Tanpa keajaiban dipastikan tidak adil proses dan hasilnya dalam Pilpres mendatang akan terjadi keributan, manipulasi angka dan kecurangan lainnya.
Tidak lazim Presiden yang akan mengakhiri masa jabatannya ikut cawe-cawe. Orang yang berkuasa bisa melakukan rekayasa apa saja untuk rekayasa memenangkan Capres pilihannya
Ahir ahir ini terjadi fenomena aneh sekalipun sebenar sudah tercium akan kemunculannya. Sandiaga Uno dilibatkan istana dalam menjalankan strategi capres-cawapres istana. “menyerang” Anies Baswedan soal klaim perjanjian dan utang 50 miliar.
Skenario ini sudah cukup waktu sebagai alternatif serangan ke Anies ketika berbagai opsi mengalami kebuntuan. Mereka mengira akan bisa menjadi kekuatan merongrong kredibilitas Anies Baswedan. Nampak akan gagal juga, justru imbas kekuatan menyerang balik Istana.
Setelah pihak tim Anies Baswedan menyebar dokumen resmi bahwa tidak ada hutang setelah (saat itu) Anies dan Sandiaga Uno terpilih menjadi gubernur DKI.

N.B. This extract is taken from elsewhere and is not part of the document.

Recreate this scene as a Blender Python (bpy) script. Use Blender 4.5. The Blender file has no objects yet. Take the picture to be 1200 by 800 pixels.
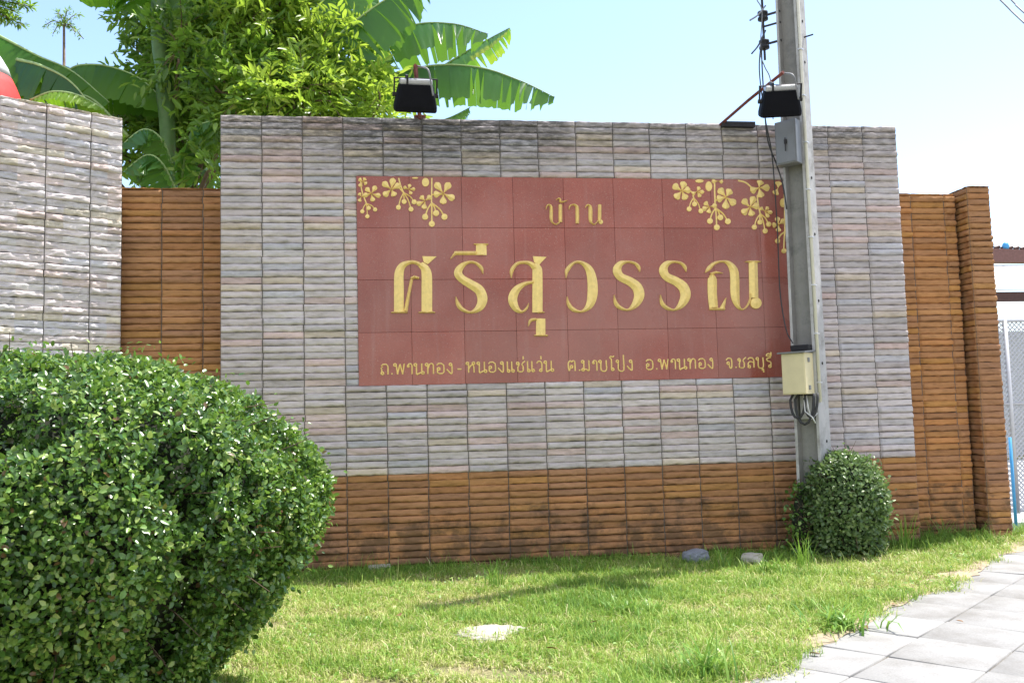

Tujuannya adalah untuk “mengepung” Anies dengan cara memecah fokus suara Anies yang kini jadi kandidat terkuat dari kalangan oposisi.
Memanfaatkan Sandiaga Uno, seperti biasa Presiden bermain dengan janjinya bahwa Sandiaga akan diposisikan sebagai Cawapres siapapun Capres nya. Akan ditempatkan dalam formasi capres-cawapres istana.
Lupa atau sengaja hanya test the water. Sayang figur Sandiaga Uno riil politik sudah hilang dari radar pendukungnya seperti saat maju bersama Prabowo Subianto.
Sandiaga sudah tidak memiliki nilai tawar apapun untuk basis pendukung dan pemilihnya dahulu muncul notabene oposisi, sudah kehilangan kaki.
Secara alami kekuatan oposisi sudah pindah bersama Anies Baswedan, bahkan nampaknya kekuatan pendukung Anies saat ini lebih histeris dari pendukung PS dan SU saat itu.
Sandiaga harus mampu mengukur diri dan harus bisa membaca skenario istana seolah olah menimbang betul untuk dimajukan dalam skenario capres-cawapres kubu penguasa di 2024, dugaan kuat hanya akal bulus belaka.
Kalau Sandiaga mengikuti skenario istana tanpa berhitung politik yang riil dan cermat atas realitas politik yang ada , Sandiaga akan masuk ada jebakan yang parah dan dalam.
Sekalipun saat ini sebagai pembantu presiden (menteri) dan harus loyal pada Presiden tetapi tidak dalam skenario pencapresan kedepan harus bisa memposisikan diri dengan hati hati.
Berkali kali Permainan politik konvensional Presiden dengan menjanjikan siapapun yang dia inginkan dengan janji janjinya hanya sekedar proforma yang membahayakan bagi yang bersangkutan.
Rekayasa mengepung Anies Baswedan masih berlangsung bahkan konon setiap jam empat sore tim istana mengadakan rapat memantau perkembangan politik Anies Baswedan yang makin tak terbendung.
Semakin dibendung kumpulan emosi masyarakat makin membesar (seperti bendungan air). Terus memaksakan diri membendung, misalnya dengan menunda Pemilu justru resiko politik kekuatan rakyat akan metamorfosis enjadi people power.
Artinya emosi rakyat bisa menerjang kemana mana. Jalan terbaik Presiden netral tidak ikut terlibat dalam pencapresan kedepan. Hanya sebagian pengamat politik mengetahui ada kekuatan yang sangat besar Presiden ada tanggung jawab untuk menjegal Anies Baswedan.